[EXERCISE]
Give a verbatim copy of the lines below, minus the pictures.

= = =

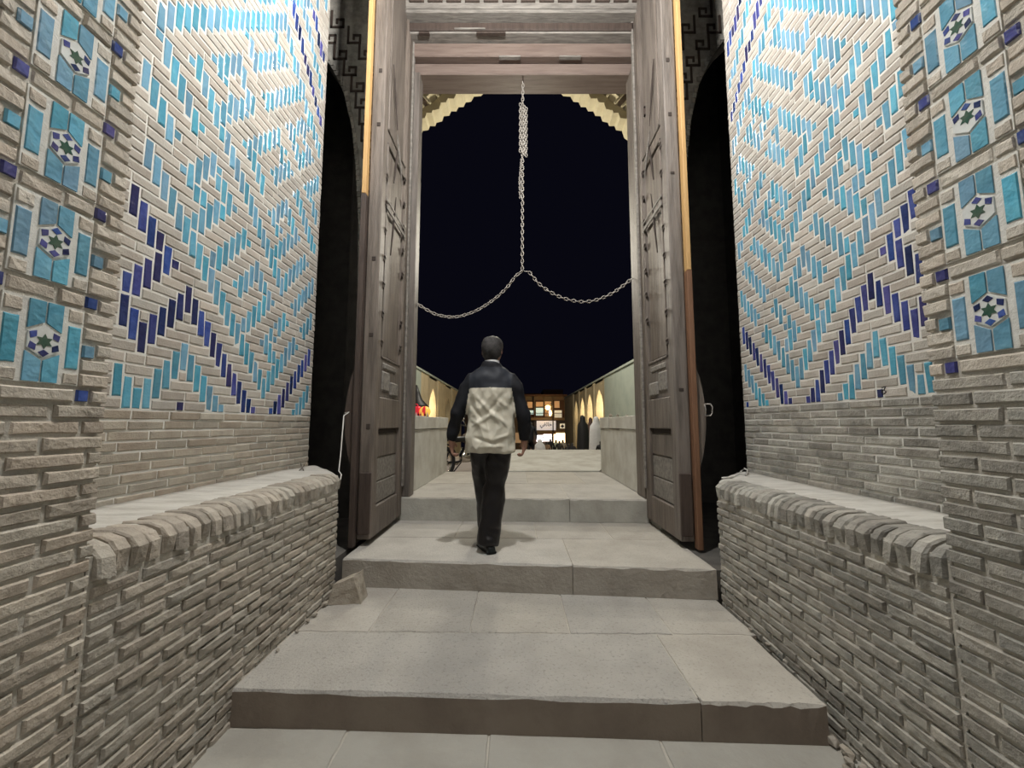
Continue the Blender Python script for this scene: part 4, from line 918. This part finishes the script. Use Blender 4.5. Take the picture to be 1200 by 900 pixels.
    jb.loft([(cx - .004, cy, .772, .203, .130, .85), (cx - .004, cy, .80, .208, .136, .85), (cx - .002, cy, .90, .203, .135, .85), (cx, cy, 1.02, .193, .128, .85), (cx, cy, 1.15, .190, .124, .85), (cx, cy, 1.27, .196, .122, .85),
             (cx, cy, 1.345, .200, .114, .9), (cx, cy, 1.395, .185, .100, 1), (cx, cy, 1.43, .150, .086, 1), (cx + .002, cy, 1.455, .115, .076, 1), (cx + .002, cy, 1.475, .080, .070, 1)])
    for s, sh, el, wr in ((-1, (cx - .150, cy, 1.365), (-.478, cy - .012, 1.08), (-.531, cy + .022, .868)), (1, (cx + .150, cy, 1.365), (.060, cy - .012, 1.08), (.067, cy + .026, .868))):
        sh, el, wr = V(sh), V(el), V(wr)
        jb.tube([sh + V((-s * .06, 0, 0)), sh, sh.lerp(el, .3) + V((s * .008, 0, .01)), sh.lerp(el, .65), el, el.lerp(wr, .5), wr], [.040, .070, .073, .064, .062, .055, .045], 14)
    jb.loft([(cx + .003, cy + .006, 1.44, .098, .080), (cx + .003, cy + .006, 1.475, .084, .077), (cx + .003, cy + .008, 1.502, .075, .075), (cx + .003, cy + .008, 1.506, .062, .064)])
    jb.v = [tuple(inv @ V(v)) for v in jb.v]; jm = jb.mesh('j', M['beige_cloth'])
    tex = bpy.data.textures.new('folds', 'CLOUDS'); tex.noise_scale = .13; tex.noise_depth = 1
    tex2 = bpy.data.textures.new('creases', 'VORONOI'); tex2.noise_scale = .10
    def jm_mods(o):
        r = o.modifiers.new('r', 'REMESH'); r.mode = 'VOXEL'; r.voxel_size = .0085; r.use_smooth_shade = True
        s = o.modifiers.new('s', 'SMOOTH'); s.iterations = 14; s.factor = .6
        d = o.modifiers.new('d', 'DISPLACE'); d.texture = tex; d.strength = .030; d.mid_level = .5; d.texture_coords = 'LOCAL'
        s = o.modifiers.new('s2', 'SMOOTH'); s.iterations = 1; s.factor = .5
    jk = evaluated('jacket', jm, jm_mods, [M['beige_cloth'], M['navy_yoke'], M['black_cloth']])
    # hand-placed creases on the beige back: lines pushing the cloth in and out
    folds = [((-.13, 1.24), (.10, .98), .012), ((.12, 1.26), (-.04, 1.06), -.010), ((-.15, .98), (.02, 1.08), .014), ((.0, 1.10), (.15, .98), .012), ((-.14, .90), (.06, .84), -.013), ((.16, .92), (-.02, .86), .012),
             ((-.16, 1.16), (-.05, 1.02), -.011), ((.15, 1.12), (.05, 1.20), .010), ((-.10, .82), (.12, .83), .012), ((-.17, 1.05), (.0, .94), .010), ((.04, 1.24), (.06, 1.10), .009), ((-.05, 1.26), (-.08, 1.12), -.009)]
    for v in jk.vertices:
        x, y, z = v.co
        if y < .03 and .78 < z < 1.285:
            dd = 0
            for (ax, az), (bx_, bz), h in folds:
                ab = V((bx_ - ax, bz - az)); ap = V((x - ax, z - az)); t = max(0, min(1, ap.dot(ab) / ab.length_squared)); ds = (ap - ab * t).length
                dd += h * math.exp(-(ds / .014) ** 2) * (1 - abs(2 * t - 1) ** 3)
            if abs(x) < .2: v.co.y -= dd
    for p in jk.polygons:
        c = sum((jk.vertices[i].co for i in p.vertices), V()) / len(p.vertices)
        arm = c.z > .86 and abs(c.x + .002) > .172 + .035 * min(1, max(0, (1.27 - c.z) / .2)) + max(0, 1.0 - c.z) * .15
        p.material_index = 2 if (arm or c.z > 1.462) else 1 if c.z > 1.283 + .006 * math.cos(c.x * 9) else 0
    link('jacket', jk, e, label='beige jacket with dark shoulder yoke and black sleeves')
    m = MB(); m.loft([(cx + .004, cy + .006, 1.495, .063, .066), (cx + .004, cy + .008, 1.522, .060, .064)], caps=False); m.v = [tuple(inv @ V(v)) for v in m.v]
    m.build('shirt_collar', M['white_cloth'], e, smooth=True, label='thin white shirt collar')
    # trousers
    tb = MB()
    tb.loft([(cx, cy, .99, .16, .115), (cx, cy, .90, .178, .125), (cx, cy, .82, .178, .122), (cx, cy, .79, .15, .10)])
    for hip, kn, an, rr in (((cx + .078, cy, .86), (cx + .030, cy + .045, .49), (cx - .020, cy - .010, .055), (.106, .104, .097, .094, .091, .090)), ((cx - .078, cy + .01, .86), (cx - .090, cy + .24, .54), (cx - .065, cy + .40, .10), (.102, .096, .086, .080, .074, .070))):
        a, b, c = V(hip), V(kn), V(an)
        tb.tube([a, a.lerp(b, .35), a.lerp(b, .75), b, b.lerp(c, .5), c], list(rr), 14)
    tb.v = [tuple(inv @ V(v)) for v in tb.v]; tm = tb.mesh('t', M['trouser'])
    def tmods(o):
        r = o.modifiers.new('r', 'REMESH'); r.mode = 'VOXEL'; r.voxel_size = .010; r.use_smooth_shade = True
        s = o.modifiers.new('s', 'SMOOTH'); s.iterations = 5; s.factor = .6
        d = o.modifiers.new('d', 'DISPLACE'); d.texture = tex; d.strength = .024; d.mid_level = .5; d.texture_coords = 'LOCAL'
    tr = evaluated('trousers', tm, tmods, [M['trouser']])
    for v in tr.vertices:
        x, y, z = v.co
        if x > -.02 and y < .06: v.co.y -= .006 * math.sin((z + x * .8) * 75) * math.exp(-((z - .70) / .07) ** 2) + .007 * math.sin((z + x * .5) * 80) * math.exp(-((z - .14) / .05) ** 2)
    link('trousers', tr, e)
    # shoes
    for px, py, pz, yaw, pit, nm in ((cx + .0, cy - .045, .002, .40, .0, 'r'), (cx - .066, cy + .36, .004, .02, 0, 'l')):
        sb = MB(); sec = [(-.045, .030, .048, .0), (-.02, .037, .070, .0), (.03, .038, .082, 0), (.08, .041, .070, 0), (.14, .047, .055, 0), (.19, .044, .044, 0), (.225, .030, .034, .0), (.24, .010, .018, .006)]
        rings = []; n = 14
        vs = []; 
        for y, w, h, z0 in sec:
            for k in range(n):
                t = 2 * math.pi * k / n; vs.append(V((w * math.copysign(abs(math.cos(t)) ** .8, math.cos(t)), y, z0 + h / 2 + h / 2 * math.sin(t) if math.sin(t) > -.6 else z0)))
        fs = [(i * n + k, i * n + (k + 1) % n, (i + 1) * n + (k + 1) % n, (i + 1) * n + k) for i in range(len(sec) - 1) for k in range(n)] + [tuple(range(n)), tuple(range((len(sec) - 1) * n, len(sec) * n))]
        T_ = inv @ Matrix.Translation(V((px, py, pz))) @ Matrix.Rotation(yaw, 4, 'Z')
        sb.add([T_ @ v for v in vs], fs); o = sb.build('shoe', M['shoe'], e, smooth=True)
        sl = MB(); sl.cbox(-.040, .040, -.045, .06, 0, .022, .006, M=T_); sl.cbox(-.043, .043, .05, .225, 0, .010, .004, M=T_); sl.build('sole', M['rubber'], o)
man()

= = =

[OUTPUT OF THE TASK]
Continue the Blender Python script for this scene: part 4, from line 918. This part finishes the script. Use Blender 4.5. Take the picture to be 1200 by 900 pixels.
    jb.loft([(cx - .004, cy, .772, .203, .130, .85), (cx - .004, cy, .80, .208, .136, .85), (cx - .002, cy, .90, .203, .135, .85), (cx, cy, 1.02, .193, .128, .85), (cx, cy, 1.15, .190, .124, .85), (cx, cy, 1.27, .196, .122, .85),
             (cx, cy, 1.345, .200, .114, .9), (cx, cy, 1.395, .185, .100, 1), (cx, cy, 1.43, .150, .086, 1), (cx + .002, cy, 1.455, .115, .076, 1), (cx + .002, cy, 1.475, .080, .070, 1)])
    for s, sh, el, wr in ((-1, (cx - .150, cy, 1.365), (-.478, cy - .012, 1.08), (-.531, cy + .022, .868)), (1, (cx + .150, cy, 1.365), (.060, cy - .012, 1.08), (.067, cy + .026, .868))):
        sh, el, wr = V(sh), V(el), V(wr)
        jb.tube([sh + V((-s * .06, 0, 0)), sh, sh.lerp(el, .3) + V((s * .008, 0, .01)), sh.lerp(el, .65), el, el.lerp(wr, .5), wr], [.040, .070, .073, .064, .062, .055, .045], 14)
    jb.loft([(cx + .003, cy + .006, 1.44, .098, .080), (cx + .003, cy + .006, 1.475, .084, .077), (cx + .003, cy + .008, 1.502, .075, .075), (cx + .003, cy + .008, 1.506, .062, .064)])
    jb.v = [tuple(inv @ V(v)) for v in jb.v]; jm = jb.mesh('j', M['beige_cloth'])
    tex = bpy.data.textures.new('folds', 'CLOUDS'); tex.noise_scale = .13; tex.noise_depth = 1
    tex2 = bpy.data.textures.new('creases', 'VORONOI'); tex2.noise_scale = .10
    def jm_mods(o):
        r = o.modifiers.new('r', 'REMESH'); r.mode = 'VOXEL'; r.voxel_size = .0085; r.use_smooth_shade = True
        s = o.modifiers.new('s', 'SMOOTH'); s.iterations = 14; s.factor = .6
        d = o.modifiers.new('d', 'DISPLACE'); d.texture = tex; d.strength = .030; d.mid_level = .5; d.texture_coords = 'LOCAL'
        s = o.modifiers.new('s2', 'SMOOTH'); s.iterations = 1; s.factor = .5
    jk = evaluated('jacket', jm, jm_mods, [M['beige_cloth'], M['navy_yoke'], M['black_cloth']])
    # hand-placed creases on the beige back: lines pushing the cloth in and out
    folds = [((-.13, 1.24), (.10, .98), .012), ((.12, 1.26), (-.04, 1.06), -.010), ((-.15, .98), (.02, 1.08), .014), ((.0, 1.10), (.15, .98), .012), ((-.14, .90), (.06, .84), -.013), ((.16, .92), (-.02, .86), .012),
             ((-.16, 1.16), (-.05, 1.02), -.011), ((.15, 1.12), (.05, 1.20), .010), ((-.10, .82), (.12, .83), .012), ((-.17, 1.05), (.0, .94), .010), ((.04, 1.24), (.06, 1.10), .009), ((-.05, 1.26), (-.08, 1.12), -.009)]
    for v in jk.vertices:
        x, y, z = v.co
        if y < .03 and .78 < z < 1.285:
            dd = 0
            for (ax, az), (bx_, bz), h in folds:
                ab = V((bx_ - ax, bz - az)); ap = V((x - ax, z - az)); t = max(0, min(1, ap.dot(ab) / ab.length_squared)); ds = (ap - ab * t).length
                dd += h * math.exp(-(ds / .014) ** 2) * (1 - abs(2 * t - 1) ** 3)
            if abs(x) < .2: v.co.y -= dd
    for p in jk.polygons:
        c = sum((jk.vertices[i].co for i in p.vertices), V()) / len(p.vertices)
        arm = c.z > .86 and abs(c.x + .002) > .172 + .035 * min(1, max(0, (1.27 - c.z) / .2)) + max(0, 1.0 - c.z) * .15
        p.material_index = 2 if (arm or c.z > 1.462) else 1 if c.z > 1.283 + .006 * math.cos(c.x * 9) else 0
    link('jacket', jk, e, label='beige jacket with dark shoulder yoke and black sleeves')
    m = MB(); m.loft([(cx + .004, cy + .006, 1.495, .063, .066), (cx + .004, cy + .008, 1.522, .060, .064)], caps=False); m.v = [tuple(inv @ V(v)) for v in m.v]
    m.build('shirt_collar', M['white_cloth'], e, smooth=True, label='thin white shirt collar')
    # trousers
    tb = MB()
    tb.loft([(cx, cy, .99, .16, .115), (cx, cy, .90, .178, .125), (cx, cy, .82, .178, .122), (cx, cy, .79, .15, .10)])
    for hip, kn, an, rr in (((cx + .078, cy, .86), (cx + .030, cy + .045, .49), (cx - .020, cy - .010, .055), (.106, .104, .097, .094, .091, .090)), ((cx - .078, cy + .01, .86), (cx - .090, cy + .24, .54), (cx - .065, cy + .40, .10), (.102, .096, .086, .080, .074, .070))):
        a, b, c = V(hip), V(kn), V(an)
        tb.tube([a, a.lerp(b, .35), a.lerp(b, .75), b, b.lerp(c, .5), c], list(rr), 14)
    tb.v = [tuple(inv @ V(v)) for v in tb.v]; tm = tb.mesh('t', M['trouser'])
    def tmods(o):
        r = o.modifiers.new('r', 'REMESH'); r.mode = 'VOXEL'; r.voxel_size = .010; r.use_smooth_shade = True
        s = o.modifiers.new('s', 'SMOOTH'); s.iterations = 5; s.factor = .6
        d = o.modifiers.new('d', 'DISPLACE'); d.texture = tex; d.strength = .024; d.mid_level = .5; d.texture_coords = 'LOCAL'
    tr = evaluated('trousers', tm, tmods, [M['trouser']])
    for v in tr.vertices:
        x, y, z = v.co
        if x > -.02 and y < .06: v.co.y -= .006 * math.sin((z + x * .8) * 75) * math.exp(-((z - .70) / .07) ** 2) + .007 * math.sin((z + x * .5) * 80) * math.exp(-((z - .14) / .05) ** 2)
    link('trousers', tr, e)
    # shoes
    for px, py, pz, yaw, pit, nm in ((cx + .0, cy - .045, .002, .40, .0, 'r'), (cx - .066, cy + .36, .004, .02, 0, 'l')):
        sb = MB(); sec = [(-.045, .030, .048, .0), (-.02, .037, .070, .0), (.03, .038, .082, 0), (.08, .041, .070, 0), (.14, .047, .055, 0), (.19, .044, .044, 0), (.225, .030, .034, .0), (.24, .010, .018, .006)]
        rings = []; n = 14
        vs = []; 
        for y, w, h, z0 in sec:
            for k in range(n):
                t = 2 * math.pi * k / n; vs.append(V((w * math.copysign(abs(math.cos(t)) ** .8, math.cos(t)), y, z0 + h / 2 + h / 2 * math.sin(t) if math.sin(t) > -.6 else z0)))
        fs = [(i * n + k, i * n + (k + 1) % n, (i + 1) * n + (k + 1) % n, (i + 1) * n + k) for i in range(len(sec) - 1) for k in range(n)] + [tuple(range(n)), tuple(range((len(sec) - 1) * n, len(sec) * n))]
        T_ = inv @ Matrix.Translation(V((px, py, pz))) @ Matrix.Rotation(yaw, 4, 'Z')
        sb.add([T_ @ v for v in vs], fs); o = sb.build('shoe', M['shoe'], e, smooth=True)
        sl = MB(); sl.cbox(-.040, .040, -.045, .06, 0, .022, .006, M=T_); sl.cbox(-.043, .043, .05, .225, 0, .010, .004, M=T_); sl.build('sole', M['rubber'], o)
man()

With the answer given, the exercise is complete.